For his part, Weld told me, “I felt like a two-headed cow at the Iowa State Fair — everyone wanted to come and see me! Partly it was curiosity: somebody with two arms and legs standing against Donald J. Trump.” He said that he’s made no effort at all with the Iowa GOP. “None of the state parties are welcoming, because they’re all the Trump organization,” he said. “I wouldn’t be barking up that tree. That would be a vain act.”

“They’re under orders to make sure that I don’t get to meet anybody, and if I show up to an organizational meeting at some city or town, they’re supposed to adjourn immediately so I can’t have a conversation with them,” Weld said, adding that he’d “seen” memos ordering such things, but then clarified that he’d merely been told about such memos by “people in New Hampshire” associated with the Republican Party there.
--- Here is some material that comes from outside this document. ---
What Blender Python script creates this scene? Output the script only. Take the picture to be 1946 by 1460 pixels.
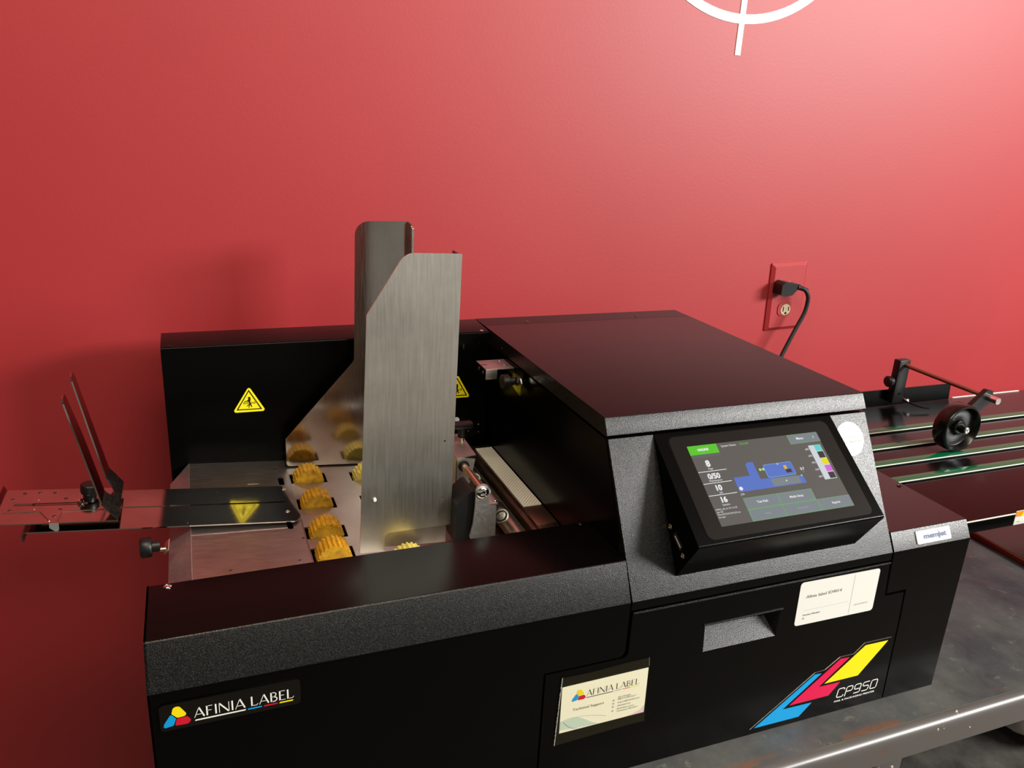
import bpy, bmesh, math, random
from mathutils import Vector, Matrix, noise
from mathutils.geometry import tessellate_polygon
random.seed(7)
for o in list(bpy.data.objects): bpy.data.objects.remove(o, do_unlink=True)
S = bpy.context.scene; COL = S.collection

# ---------------------------------------------------------------- camera
CAM_POS = Vector((.0524, -.532, .605))
F_PX = 1533.16
right = Vector((.9307, -.3620, .0516)).normalized(); fwd = Vector((.3586, .8762, -.3219)).normalized()
up = right.cross(fwd).normalized(); right = fwd.cross(up).normalized()
cd = bpy.data.cameras.new('camera'); cam = bpy.data.objects.new('camera', cd); COL.objects.link(cam)
cd.sensor_fit = 'HORIZONTAL'; cd.sensor_width = 36; cd.lens = 36 * F_PX / 1946; cd.clip_start = .01
cam.matrix_world = Matrix(((right.x, up.x, -fwd.x, CAM_POS.x), (right.y, up.y, -fwd.y, CAM_POS.y), (right.z, up.z, -fwd.z, CAM_POS.z), (0, 0, 0, 1)))
S.camera = cam

# ---------------------------------------------------------------- world, lamps, exposure
S.view_settings.view_transform = 'Standard'; S.view_settings.look = 'None'; S.view_settings.gamma = 1
S.view_settings.use_curve_mapping = False; S.view_settings.exposure = 0.0
wd = bpy.data.worlds.new('room_air'); S.world = wd; wd.use_nodes = True
wd.node_tree.nodes['Background'].inputs[0].default_value = (1.0, .93, .80, 1)
wd.node_tree.nodes['Background'].inputs[1].default_value = .24
def area(name, loc, target, sx, sy, power, col=(1, 1, 1)):
    l = bpy.data.lights.new(name, 'AREA'); l.shape = 'RECTANGLE'; l.size = sx; l.size_y = sy; l.energy = power; l.color = col
    o = bpy.data.objects.new(name, l); COL.objects.link(o); o.location = loc
    o.rotation_euler = (Vector(target) - Vector(loc)).to_track_quat('-Z', 'Y').to_euler(); return o
# two fluorescent fixtures hung to the right of the machine; the third is an added warm fill
area('fluorescent_fixture_right', (2.50, -1.50, 1.27), (.9, .4, .3), 1.2, .45, 104, (1.0, .98, .95))
area('fluorescent_fixture_middle', (.75, -1.6, 1.68), (.6, .2, .2), 1.2, .30, 11, (1.0, .95, .86))
area('warm_fill_overhead', (.10, -.50, 1.80), (.13, -.35, 0), 1.2, .30, 19, (1.0, .88, .66))  # added overhead to brighten pad and deck and warm the left side

# ---------------------------------------------------------------- materials
def srgb(r, g, b):
    f = lambda c: (c / 255 / 12.92) if c <= 10 else ((c / 255 + .055) / 1.055) ** 2.4
    return (f(r), f(g), f(b), 1)
class N:
    def __init__(s, name):
        s.m = bpy.data.materials.new(name); s.m.use_nodes = True; s.t = s.m.node_tree
        s.b = s.t.nodes['Principled BSDF']
    def add(s, typ, **kw):
        n = s.t.nodes.new(typ)
        for k, v in kw.items(): setattr(n, k, v)
        return n
    def ln(s, a, b): s.t.links.new(a, b)
    def coord(s, scale=(1, 1, 1)):
        tc = s.add('ShaderNodeTexCoord'); mp = s.add('ShaderNodeMapping'); mp.inputs['Scale'].default_value = scale
        geo = s.add('ShaderNodeNewGeometry'); s.ln(geo.outputs['Position'], mp.inputs['Vector']); return mp.outputs[0]
    def noise(s, scale, detail=3, rough=.55, mscale=(1, 1, 1)):
        n = s.add('ShaderNodeTexNoise'); n.inputs['Scale'].default_value = scale; n.inputs['Detail'].default_value = detail
        n.inputs['Roughness'].default_value = rough; s.ln(s.coord(mscale), n.inputs['Vector']); return n.outputs['Fac']
    def ramp(s, fac, stops):
        r = s.add('ShaderNodeValToRGB'); e = r.color_ramp.elements
        while len(e) < len(stops): e.new(.5)
        for i, (p, c) in enumerate(stops): e[i].position = p; e[i].color = c if len(c) == 4 else (*c, 1)
        s.ln(fac, r.inputs[0]); return r.outputs[0]
    def mix(s, fac, a, b):
        m = s.add('ShaderNodeMix', data_type='RGBA')
        s.ln(fac, m.inputs[0])
        for i, v in ((6, a), (7, b)):
            if isinstance(v, tuple): m.inputs[i].default_value = v
            else: s.ln(v, m.inputs[i])
        return m.outputs[2]
    def bump(s, h, strength=.2, dist=.001):
        b = s.add('ShaderNodeBump'); b.inputs['Strength'].default_value = strength; b.inputs['Distance'].default_value = dist
        s.ln(h, b.inputs['Height']); s.ln(b.outputs[0], s.b.inputs['Normal'])
    def set(s, col=None, rough=None, metal=None, spec=None, coat=None, emit=None, es=1):
        if col is not None: s.b.inputs['Base Color'].default_value = col
        if rough is not None: s.b.inputs['Roughness'].default_value = rough
        if metal is not None: s.b.inputs['Metallic'].default_value = metal
        if spec is not None: s.b.inputs['Specular IOR Level'].default_value = spec
        if coat is not None: s.b.inputs['Coat Weight'].default_value = coat; s.b.inputs['Coat Roughness'].default_value = .08
        if emit is not None: s.b.inputs['Emission Color'].default_value = emit; s.b.inputs['Emission Strength'].default_value = es
        return s
M = {}
def plain(key, col, rough=.5, metal=0, spec=.5, coat=None, emit=None, es=1):
    M[key] = N(key).set(col, rough, metal, spec, coat, emit, es).m
def g(v): return (v, v, v, 1)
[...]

Kaufmann was enraged by the accusation. “That is absolutely, one-hundred percent false!” he told me. “Not one time, as the state chairman, were we told anything about Bill Weld or the Joe fella, I can’t think of his last name. That is patently false and I would know about it if that went out. That would go right past my desk. They are lying. That is a lie made up for why they didn’t show up in the state.”

Photo: Courtesy of Olivia Nuzzi

But who cares about this infighting among bit players anyway? The president has responded to impeachment the way he’s responded to every other threat to his presidency: by pretending it’s irrelevant even as he stages events in which he spends half the time complaining that he’s unfairly under siege. If that sounds a lot like the 2016 campaign, you’re right. And even as everything is technically different now, very little — including this hotel lobby — feels like it’s changed at all.

As he concluded his remarks, Trump talked about “good old Cambridge,” a town of less than 1,000 half an hour away from Des Moines, before rattling off a list of other Iowa towns: Council Bluffs, Cedar Rapids, Melbourne, Moorhead, Davenport.

“We stand on the shoulders of true, red-blooded American heroes,” he said, “This great state was founded by tough, tough frontier men. These are tough people. Let’s see how tough. They’re tough. Anybody like to join ICE?”

Then he appeared to return to the script: “And strong pioneer women,” he said, “who defied the dangers to carve out a life and a beautiful home with great families and great neighbors. They tamed the wilderness, braved the elements, tilled the soil, planted the fields, and helped make this the greatest nation to ever exist on the face of the earth,” he said. “And we are making it greater and greater every single day.”